Task details: Read the data and repeat it in full, exactly.

Begin

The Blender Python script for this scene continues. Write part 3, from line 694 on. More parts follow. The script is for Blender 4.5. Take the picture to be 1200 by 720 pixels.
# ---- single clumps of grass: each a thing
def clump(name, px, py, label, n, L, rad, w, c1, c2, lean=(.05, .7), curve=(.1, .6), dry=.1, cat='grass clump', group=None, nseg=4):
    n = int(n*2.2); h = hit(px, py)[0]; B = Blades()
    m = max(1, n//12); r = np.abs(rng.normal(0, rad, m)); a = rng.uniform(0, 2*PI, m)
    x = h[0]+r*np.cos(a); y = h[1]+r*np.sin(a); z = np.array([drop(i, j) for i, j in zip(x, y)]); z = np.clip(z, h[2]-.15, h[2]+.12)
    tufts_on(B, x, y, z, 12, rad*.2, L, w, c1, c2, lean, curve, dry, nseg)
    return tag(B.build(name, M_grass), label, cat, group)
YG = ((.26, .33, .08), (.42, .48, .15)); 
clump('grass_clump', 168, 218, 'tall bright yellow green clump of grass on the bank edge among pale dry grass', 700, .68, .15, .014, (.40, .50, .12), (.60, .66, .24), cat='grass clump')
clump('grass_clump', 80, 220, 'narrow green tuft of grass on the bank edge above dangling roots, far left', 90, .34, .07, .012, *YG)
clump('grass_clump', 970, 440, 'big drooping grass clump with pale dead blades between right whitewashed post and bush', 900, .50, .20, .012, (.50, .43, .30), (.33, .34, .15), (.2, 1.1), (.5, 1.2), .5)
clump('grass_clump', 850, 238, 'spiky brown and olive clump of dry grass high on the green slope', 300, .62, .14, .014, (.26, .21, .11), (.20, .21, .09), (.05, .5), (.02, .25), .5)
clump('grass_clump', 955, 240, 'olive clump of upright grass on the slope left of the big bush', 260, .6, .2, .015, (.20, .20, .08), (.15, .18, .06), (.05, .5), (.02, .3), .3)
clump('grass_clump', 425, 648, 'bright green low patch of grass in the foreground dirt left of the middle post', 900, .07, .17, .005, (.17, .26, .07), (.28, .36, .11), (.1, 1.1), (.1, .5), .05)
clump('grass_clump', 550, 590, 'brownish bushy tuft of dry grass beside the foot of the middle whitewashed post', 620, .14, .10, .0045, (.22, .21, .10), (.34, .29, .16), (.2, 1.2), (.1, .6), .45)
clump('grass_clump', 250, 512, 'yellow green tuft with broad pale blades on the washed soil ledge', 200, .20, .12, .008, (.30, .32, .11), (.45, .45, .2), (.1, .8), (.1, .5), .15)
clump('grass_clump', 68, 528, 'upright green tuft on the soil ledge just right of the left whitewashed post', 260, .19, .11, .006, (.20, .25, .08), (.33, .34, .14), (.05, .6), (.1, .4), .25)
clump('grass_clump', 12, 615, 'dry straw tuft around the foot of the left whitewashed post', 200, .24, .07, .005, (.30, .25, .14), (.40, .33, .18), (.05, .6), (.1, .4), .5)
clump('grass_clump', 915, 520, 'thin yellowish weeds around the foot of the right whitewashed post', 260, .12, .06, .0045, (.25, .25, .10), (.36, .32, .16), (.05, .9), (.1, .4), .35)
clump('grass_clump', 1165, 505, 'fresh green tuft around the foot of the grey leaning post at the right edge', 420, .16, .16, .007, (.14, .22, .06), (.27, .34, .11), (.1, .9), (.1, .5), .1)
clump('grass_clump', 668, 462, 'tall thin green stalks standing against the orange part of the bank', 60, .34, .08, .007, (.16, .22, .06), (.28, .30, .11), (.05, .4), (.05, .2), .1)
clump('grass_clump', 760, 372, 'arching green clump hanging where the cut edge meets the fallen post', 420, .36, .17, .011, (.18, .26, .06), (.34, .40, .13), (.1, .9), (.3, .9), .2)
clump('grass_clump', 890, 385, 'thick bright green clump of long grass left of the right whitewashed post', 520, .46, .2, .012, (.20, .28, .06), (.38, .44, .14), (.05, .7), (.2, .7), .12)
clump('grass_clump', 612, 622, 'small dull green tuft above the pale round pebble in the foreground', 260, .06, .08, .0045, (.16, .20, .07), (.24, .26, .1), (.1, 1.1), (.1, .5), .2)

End

Written answer:
The Blender Python script for this scene continues. Write part 3, from line 694 on. More parts follow. The script is for Blender 4.5. Take the picture to be 1200 by 720 pixels.
# ---- single clumps of grass: each a thing
def clump(name, px, py, label, n, L, rad, w, c1, c2, lean=(.05, .7), curve=(.1, .6), dry=.1, cat='grass clump', group=None, nseg=4):
    n = int(n*2.2); h = hit(px, py)[0]; B = Blades()
    m = max(1, n//12); r = np.abs(rng.normal(0, rad, m)); a = rng.uniform(0, 2*PI, m)
    x = h[0]+r*np.cos(a); y = h[1]+r*np.sin(a); z = np.array([drop(i, j) for i, j in zip(x, y)]); z = np.clip(z, h[2]-.15, h[2]+.12)
    tufts_on(B, x, y, z, 12, rad*.2, L, w, c1, c2, lean, curve, dry, nseg)
    return tag(B.build(name, M_grass), label, cat, group)
YG = ((.26, .33, .08), (.42, .48, .15)); 
clump('grass_clump', 168, 218, 'tall bright yellow green clump of grass on the bank edge among pale dry grass', 700, .68, .15, .014, (.40, .50, .12), (.60, .66, .24), cat='grass clump')
clump('grass_clump', 80, 220, 'narrow green tuft of grass on the bank edge above dangling roots, far left', 90, .34, .07, .012, *YG)
clump('grass_clump', 970, 440, 'big drooping grass clump with pale dead blades between right whitewashed post and bush', 900, .50, .20, .012, (.50, .43, .30), (.33, .34, .15), (.2, 1.1), (.5, 1.2), .5)
clump('grass_clump', 850, 238, 'spiky brown and olive clump of dry grass high on the green slope', 300, .62, .14, .014, (.26, .21, .11), (.20, .21, .09), (.05, .5), (.02, .25), .5)
clump('grass_clump', 955, 240, 'olive clump of upright grass on the slope left of the big bush', 260, .6, .2, .015, (.20, .20, .08), (.15, .18, .06), (.05, .5), (.02, .3), .3)
clump('grass_clump', 425, 648, 'bright green low patch of grass in the foreground dirt left of the middle post', 900, .07, .17, .005, (.17, .26, .07), (.28, .36, .11), (.1, 1.1), (.1, .5), .05)
clump('grass_clump', 550, 590, 'brownish bushy tuft of dry grass beside the foot of the middle whitewashed post', 620, .14, .10, .0045, (.22, .21, .10), (.34, .29, .16), (.2, 1.2), (.1, .6), .45)
clump('grass_clump', 250, 512, 'yellow green tuft with broad pale blades on the washed soil ledge', 200, .20, .12, .008, (.30, .32, .11), (.45, .45, .2), (.1, .8), (.1, .5), .15)
clump('grass_clump', 68, 528, 'upright green tuft on the soil ledge just right of the left whitewashed post', 260, .19, .11, .006, (.20, .25, .08), (.33, .34, .14), (.05, .6), (.1, .4), .25)
clump('grass_clump', 12, 615, 'dry straw tuft around the foot of the left whitewashed post', 200, .24, .07, .005, (.30, .25, .14), (.40, .33, .18), (.05, .6), (.1, .4), .5)
clump('grass_clump', 915, 520, 'thin yellowish weeds around the foot of the right whitewashed post', 260, .12, .06, .0045, (.25, .25, .10), (.36, .32, .16), (.05, .9), (.1, .4), .35)
clump('grass_clump', 1165, 505, 'fresh green tuft around the foot of the grey leaning post at the right edge', 420, .16, .16, .007, (.14, .22, .06), (.27, .34, .11), (.1, .9), (.1, .5), .1)
clump('grass_clump', 668, 462, 'tall thin green stalks standing against the orange part of the bank', 60, .34, .08, .007, (.16, .22, .06), (.28, .30, .11), (.05, .4), (.05, .2), .1)
clump('grass_clump', 760, 372, 'arching green clump hanging where the cut edge meets the fallen post', 420, .36, .17, .011, (.18, .26, .06), (.34, .40, .13), (.1, .9), (.3, .9), .2)
clump('grass_clump', 890, 385, 'thick bright green clump of long grass left of the right whitewashed post', 520, .46, .2, .012, (.20, .28, .06), (.38, .44, .14), (.05, .7), (.2, .7), .12)
clump('grass_clump', 612, 622, 'small dull green tuft above the pale round pebble in the foreground', 260, .06, .08, .0045, (.16, .20, .07), (.24, .26, .1), (.1, 1.1), (.1, .5), .2)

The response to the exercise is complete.